Return, without pictures, the lines from the start of the data through the one that contains "DD = np.array([0, math.cos(TILT), -math.sin(TILT)])".
>> BEGIN
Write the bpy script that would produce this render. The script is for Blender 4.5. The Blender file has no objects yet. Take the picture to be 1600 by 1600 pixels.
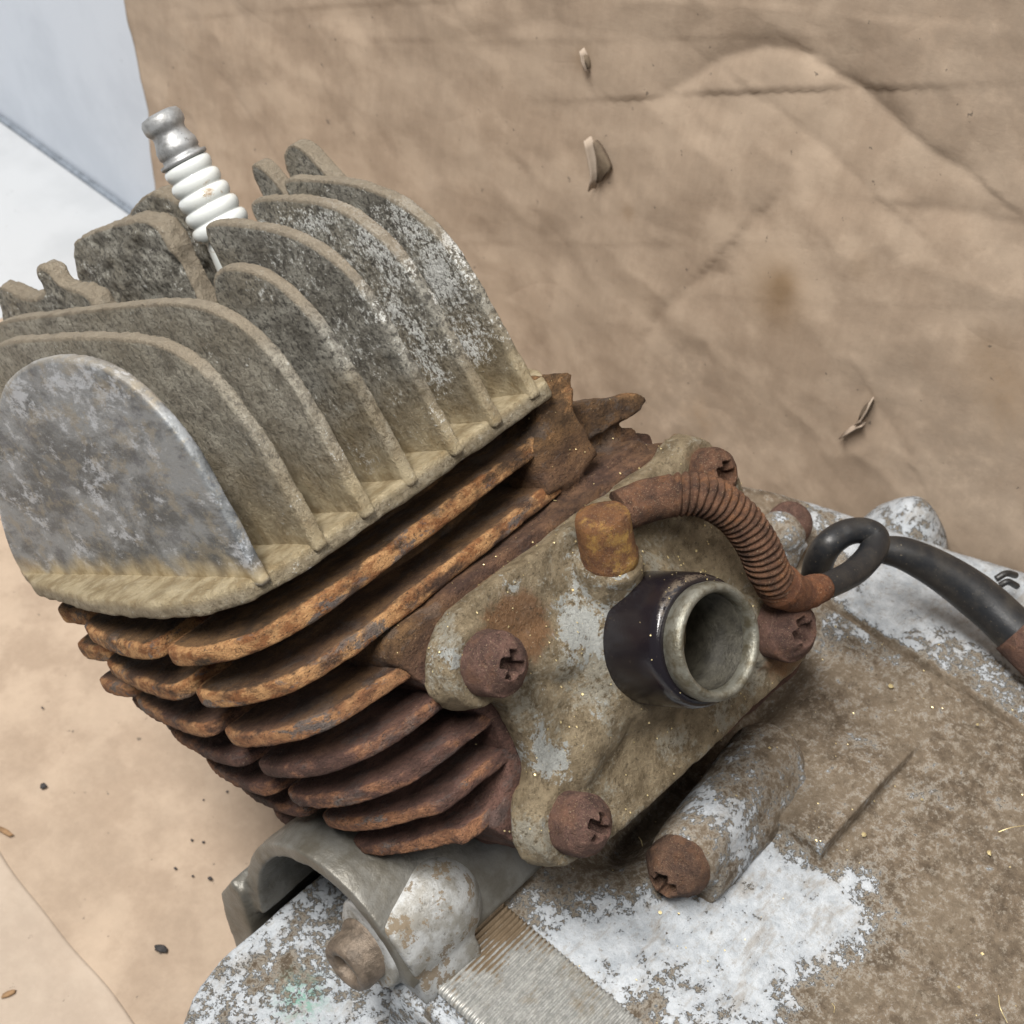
import bpy, bmesh, math, random
import numpy as np
from mathutils import Vector, Matrix
random.seed(7)
sc = bpy.context.scene
S = 0.011                      # one engine unit (spacing of the head fins) in metres
TABLE = -15.0                  # height of the table top below the engine's reference point, in units
TILT = math.radians(40)        # lean of the cylinder
UP = np.array([0, math.sin(TILT), math.cos(TILT)])
DD = np.array([0, math.cos(TILT), -math.sin(TILT)])

# ------------------------------------------------------------------ camera
RC = np.array([[-0.66448028, 0.62931236, -0.40302842],
               [0.50434041, -0.02033372, -0.86326548],
               [-0.55145871, -0.77688641, -0.3038763]])
TC = np.array([-2.31935063, -1.98408772, 30.2460739])
FC = 2468.17326
CC = -RC.T @ TC
RX = np.array([[1, 0, 0], [0, math.cos(TILT), -math.sin(TILT)], [0, math.sin(TILT), math.cos(TILT)]])
ORG = np.array([0, 0, -TABLE * S])


def e2w(p):
    return RX @ np.asarray(p, float) * S + ORG


cam = bpy.data.objects.new('camera', bpy.data.cameras.new('camera'))
sc.collection.objects.link(cam)
M = np.stack([RX @ RC[0], -(RX @ RC[1]), -(RX @ RC[2])], 1)
cam.matrix_world = Matrix.Translation(Vector(e2w(CC))) @ Matrix(M.tolist()).to_4x4()
cam.data.sensor_width = 36
cam.data.lens = 36 * FC / 1600
cam.data.clip_start = 0.01
cam.data.clip_end = 20
cam.data.dof.use_dof = True
cam.data.dof.focus_distance = 26.5 * S
cam.data.dof.aperture_fstop = 50
sc.camera = cam

# ------------------------------------------------------------------ world and lamps
wd = bpy.data.worlds.new('World')
sc.world = wd
wd.use_nodes = True
wd.node_tree.nodes['Background'].inputs[0].default_value = (0.80, 0.88, 1.0, 1)
wd.node_tree.nodes['Background'].inputs[1].default_value = 0.165
sc.view_settings.view_transform = 'Standard'
sc.view_settings.look = 'None'
sc.view_settings.exposure = 0.0
sc.view_settings.gamma = 1.0


def lamp(name, loc, target, size, sizey, power, col):
    l = bpy.data.lights.new(name, 'AREA')
    l.shape = 'RECTANGLE'
    l.size = size
    l.size_y = sizey
    l.energy = power
    l.color = col
    o = bpy.data.objects.new(name, l)
    sc.collection.objects.link(o)
    o.location = loc
    o.rotation_euler = (Vector(target) - Vector(loc)).to_track_quat('-Z', 'Y').to_euler()
    return o


lamp('ceiling_tube_and_fill_light', (0.42, -0.10, 1.25), (0, 0.05, 0.15), 0.8, 0.20, 29.0, (1.0, 0.97, 0.93))
lamp('ceiling_tube_and_fill_light', (-0.05, 0.75, 1.35), (0, 0.05, 0.15), 0.9, 0.18, 4.5, (1.0, 0.95, 0.88))  # fill lamp, added to lift the shading; no known source


# ------------------------------------------------------------------ picking coordinates on known planes (engine units)
def ray(px, py):
    return RC.T @ np.array([(px - 800) / FC, (py - 800) / FC, 1.0])


def plane(px, py, n, c):
    d = ray(px, py)
    n = np.asarray(n, float)
    return CC + (c - n @ CC) / (n @ d) * d


def pU(px, py, c): return plane(px, py, (1, 0, 0), c)
def pV(px, py, c): return plane(px, py, (0, 1, 0), c)
def pW(px, py, c): return plane(px, py, (0, 0, 1), c)
def pH(px, py, h): return plane(px, py, UP, h)


def udh(p):
    p = np.asarray(p, float)
    return np.stack([p[..., 0], p @ DD, p @ UP], -1)


def fromudh(q):
    q = np.asarray(q, float)
    return np.stack([q[..., 0], q[..., 1] * DD[1] + q[..., 2] * UP[1], q[..., 1] * DD[2] + q[..., 2] * UP[2]], -1)


# ------------------------------------------------------------------ numpy value noise
_rs = np.random.RandomState(5)
_P = _rs.permutation(4096)
_V = _rs.rand(4096) * 2 - 1


def vnoise(p):
    p = np.asarray(p, float)
    i = np.floor(p).astype(int)
    f = p - i
    f = f * f * (3 - 2 * f)
    r = 0
    for a in (0, 1):
        for b in (0, 1):
            for c in (0, 1):
                h = _V[_P[(_P[(_P[(i[:, 0] + a) & 4095] + i[:, 1] + b) & 4095] + i[:, 2] + c) & 4095]]
                w = (f[:, 0] if a else 1 - f[:, 0]) * (f[:, 1] if b else 1 - f[:, 1]) * (f[:, 2] if c else 1 - f[:, 2])
                r = r + h * w
    return r


def fbm(p, scale=1.0, oct=4, gain=0.5, off=0.0):
    p = np.asarray(p, float) * scale + off
    r = 0
    a = 1.0
    for k in range(oct):
        r = r + a * vnoise(p + 17.3 * k)
        p = p * 2.03
        a *= gain
    return r


def sstep(x, a, b):
    t = np.clip((x - a) / (b - a), 0, 1)
    return t * t * (3 - 2 * t)


# ------------------------------------------------------------------ mesh helpers
def mesh_obj(name, verts, faces, mat, parent=None, smooth=True, attrs=None):
    me = bpy.data.meshes.new(name)
    me.from_pydata((np.asarray(verts, float) * S).tolist(), [], [list(map(int, f)) for f in faces])
    me.update()
    if smooth:
        me.polygons.foreach_set('use_smooth', [True] * len(me.polygons))
    for k, v in (attrs or {}).items():
        at = me.attributes.new(k, 'FLOAT', 'POINT')
        at.data.foreach_set('value', np.asarray(v, np.float32))
    me.materials.append(mat)
    o = bpy.data.objects.new(name, me)
    sc.collection.objects.link(o)
    o.parent = parent
    return o


def tag(o, label=None, cat=None, group=None, kind=None):
    if label: o['label'] = label
    if cat: o['category'] = cat
    if group: o['group'] = group
    if kind: o['kind'] = kind
    return o


def empty(name, loc=(0, 0, 0)):
    o = bpy.data.objects.new(name, None)
    o.empty_display_size = 0.02
    sc.collection.objects.link(o)
    o.location = loc
    return o


def prism(pts, axis, a, b):
    """closed prism: pts are 3D points whose AXIS coordinate is replaced by a and by b"""
    pts = np.asarray(pts, float)
    n = len(pts)
    A = pts.copy(); A[:, axis] = a
    B = pts.copy(); B[:, axis] = b
    f = [list(range(n)), list(range(2 * n - 1, n - 1, -1))]
    for i in range(n):
        j = (i + 1) % n
        f.append([j, i, n + i, n + j])
    return np.vstack([A, B]), f


def box(lo, hi):
    x0, y0, z0 = lo; x1, y1, z1 = hi
    return prism([(x0, y0, z0), (x1, y0, z0), (x1, y1, z0), (x0, y1, z0)], 2, z0, z1)


def frame(ax):
    ax = np.asarray(ax, float); ax = ax / np.linalg.norm(ax)
    t = np.array([1.0, 0, 0]) if abs(ax[0]) < 0.8 else np.array([0, 1.0, 0])
    x = np.cross(t, ax); x /= np.linalg.norm(x)
    return x, np.cross(ax, x), ax


def lathe(o, ax, prof, n=48, closed=False):
    """profile of (radius, height) along AX from O; capped when the ends have radius 0 or closed=False with caps added"""
    x, y, z = frame(ax); o = np.asarray(o, float)
    V = []; F = []
    for r, h in prof:
        for k in range(n):
            t = 2 * math.pi * k / n
            V.append(o + z * h + x * (r * math.cos(t)) + y * (r * math.sin(t)))
    m = len(prof)
    for i in range(m - 1 if not closed else m):
        i2 = (i + 1) % m
        for k in range(n):
            j = (k + 1) % n
            F.append([i * n + k, i * n + j, i2 * n + j, i2 * n + k])
    if not closed:
        F.append(list(range(n - 1, -1, -1)))
        F.append(list(range((m - 1) * n, m * n)))
    return np.array(V), F


def cyl(a, b, r0, r1=None, n=40):
    a = np.asarray(a, float); b = np.asarray(b, float)
    return lathe(a, b - a, [(r0, 0), (r0 if r1 is None else r1, np.linalg.norm(b - a))], n)


def ball(c, r, sc_=(1, 1, 1), n=24):
    pr = [(max(1e-3, r * math.sin(math.pi * i / n)), -r * math.cos(math.pi * i / n)) for i in range(n + 1)]
    V, F = lathe((0, 0, 0), (0, 0, 1), pr, 2 * n)
    return V * np.array(sc_) + np.asarray(c, float), F


def smooth_path(P, k=8):
    P = [np.asarray(p, float) for p in P]
    P = [2 * P[0] - P[1]] + P + [2 * P[-1] - P[-2]]
    out = []
    for i in range(1, len(P) - 2):
        a, b, c, d = P[i - 1:i + 3]
        for j in range(k):
            t = j / k
            out.append(0.5 * ((2 * b) + (-a + c) * t + (2 * a - 5 * b + 4 * c - d) * t * t + (-a + 3 * b - 3 * c + d) * t ** 3))
    out.append(P[-2])
    return np.array(out)


def tube(path, rad, n=20, rfun=None):
    """swept tube; rad scalar or per point; rfun(s, theta) adds to the radius"""
    path = np.asarray(path, float)
    m = len(path)
    rad = np.full(m, rad) if np.isscalar(rad) else np.asarray(rad)
    T = np.gradient(path, axis=0); T /= np.linalg.norm(T, axis=1)[:, None]
    x = frame(T[0])[0]
    s = np.concatenate([[0], np.cumsum(np.linalg.norm(np.diff(path, axis=0), axis=1))])
    V = []
    for i in range(m):
        x = x - T[i] * (x @ T[i]); x /= np.linalg.norm(x)
        y = np.cross(T[i], x)
        for k in range(n):
            t = 2 * math.pi * k / n
            r = rad[i] + (rfun(s[i], t) if rfun else 0)
            V.append(path[i] + x * r * math.cos(t) + y * r * math.sin(t))
    F = []
    for i in range(m - 1):
        for k in range(n):
            j = (k + 1) % n
            F.append([i * n + k, i * n + j, (i + 1) * n + j, (i + 1) * n + k])
    F.append(list(range(n - 1, -1, -1)))
    F.append(list(range((m - 1) * n, m * n)))
    return np.array(V), F


def polydist(P, Q, closed=True):
    """distance of 2D points P from polyline Q"""
    Q = np.asarray(Q, float)
    n = len(Q)
    d = np.full(len(P), 1e9)
    for i in range(n if closed else n - 1):
        a = Q[i]; b = Q[(i + 1) % n]; ab = b - a
        t = np.clip(((P - a) @ ab) / (ab @ ab + 1e-12), 0, 1)
        d = np.minimum(d, np.linalg.norm(P - a - t[:, None] * ab, axis=1))
    return d


def chaikin(Q, n=2):
    Q = np.asarray(Q, float)
    for _ in range(n):
        R = np.roll(Q, -1, 0)
        Q = np.stack([Q * 0.75 + R * 0.25, Q * 0.25 + R * 0.75], 1).reshape(-1, Q.shape[1])
    return Q


def cast(name, solids, voxel, mat, parent=None, smooth=2, amp=0.02, nscale=2.0, attrs=None, warp=None):
    """fuse overlapping closed solids into one rounded casting, then roughen it"""
    V = []; F = []; o = 0
    for v, f in solids:
        V.append(np.asarray(v, float)); F += [[i + o for i in q] for q in f]; o += len(v)
    me = bpy.data.meshes.new('tmp')
    me.from_pydata(np.vstack(V).tolist(), [], F)
    bm = bmesh.new(); bm.from_mesh(me)
    bmesh.ops.triangulate(bm, faces=bm.faces)
    bmesh.ops.recalc_face_normals(bm, faces=bm.faces)
    bm.to_mesh(me); bm.free()
    ob = bpy.data.objects.new('tmp', me)
    sc.collection.objects.link(ob)
    m = ob.modifiers.new('r', 'REMESH'); m.mode = 'VOXEL'; m.voxel_size = voxel; m.adaptivity = 0
    if smooth:
        m = ob.modifiers.new('s', 'SMOOTH'); m.factor = 0.5; m.iterations = smooth
    dg = bpy.context.evaluated_depsgraph_get()
    ev = ob.evaluated_get(dg)
    em = ev.to_mesh()
    n = len(em.vertices)
    co = np.empty(n * 3); em.vertices.foreach_get('co', co); co = co.reshape(-1, 3)
    no = np.empty(n * 3); em.vertices.foreach_get('normal', no); no = no.reshape(-1, 3)
    fl = np.empty(len(em.loops), int); em.loops.foreach_get('vertex_index', fl)
    st = np.empty(len(em.polygons), int); em.polygons.foreach_get('loop_start', st)
    to = np.empty(len(em.polygons), int); em.polygons.foreach_get('loop_total', to)
    ev.to_mesh_clear()
    bpy.data.objects.remove(ob)
    if amp:
        co = co + no * (amp * fbm(co, nscale, 5, 0.55))[:, None]
    if warp: co = warp(co, no)
    A = attrs(co) if attrs else {}
    me2 = bpy.data.meshes.new(name)
    me2.vertices.add(n); me2.vertices.foreach_set('co', (co * S).ravel())
    me2.loops.add(len(fl)); me2.loops.foreach_set('vertex_index', fl)
    me2.polygons.add(len(st)); me2.polygons.foreach_set('loop_start', st); me2.polygons.foreach_set('loop_total', to)
    me2.update(calc_edges=True)
    me2.polygons.foreach_set('use_smooth', [True] * len(st))
    for k, v in A.items():
        at = me2.attributes.new(k, 'FLOAT', 'POINT'); at.data.foreach_set('value', np.asarray(v, np.float32))
    me2.materials.append(mat)
    bpy.data.meshes.remove(me)
    o2 = bpy.data.objects.new(name, me2)
    sc.collection.objects.link(o2)
    o2.parent = parent
    return o2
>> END
= Response below =
Write the bpy script that would produce this render. The script is for Blender 4.5. The Blender file has no objects yet. Take the picture to be 1600 by 1600 pixels.
import bpy, bmesh, math, random
import numpy as np
from mathutils import Vector, Matrix
random.seed(7)
sc = bpy.context.scene
S = 0.011                      # one engine unit (spacing of the head fins) in metres
TABLE = -15.0                  # height of the table top below the engine's reference point, in units
TILT = math.radians(40)        # lean of the cylinder
UP = np.array([0, math.sin(TILT), math.cos(TILT)])
DD = np.array([0, math.cos(TILT), -math.sin(TILT)])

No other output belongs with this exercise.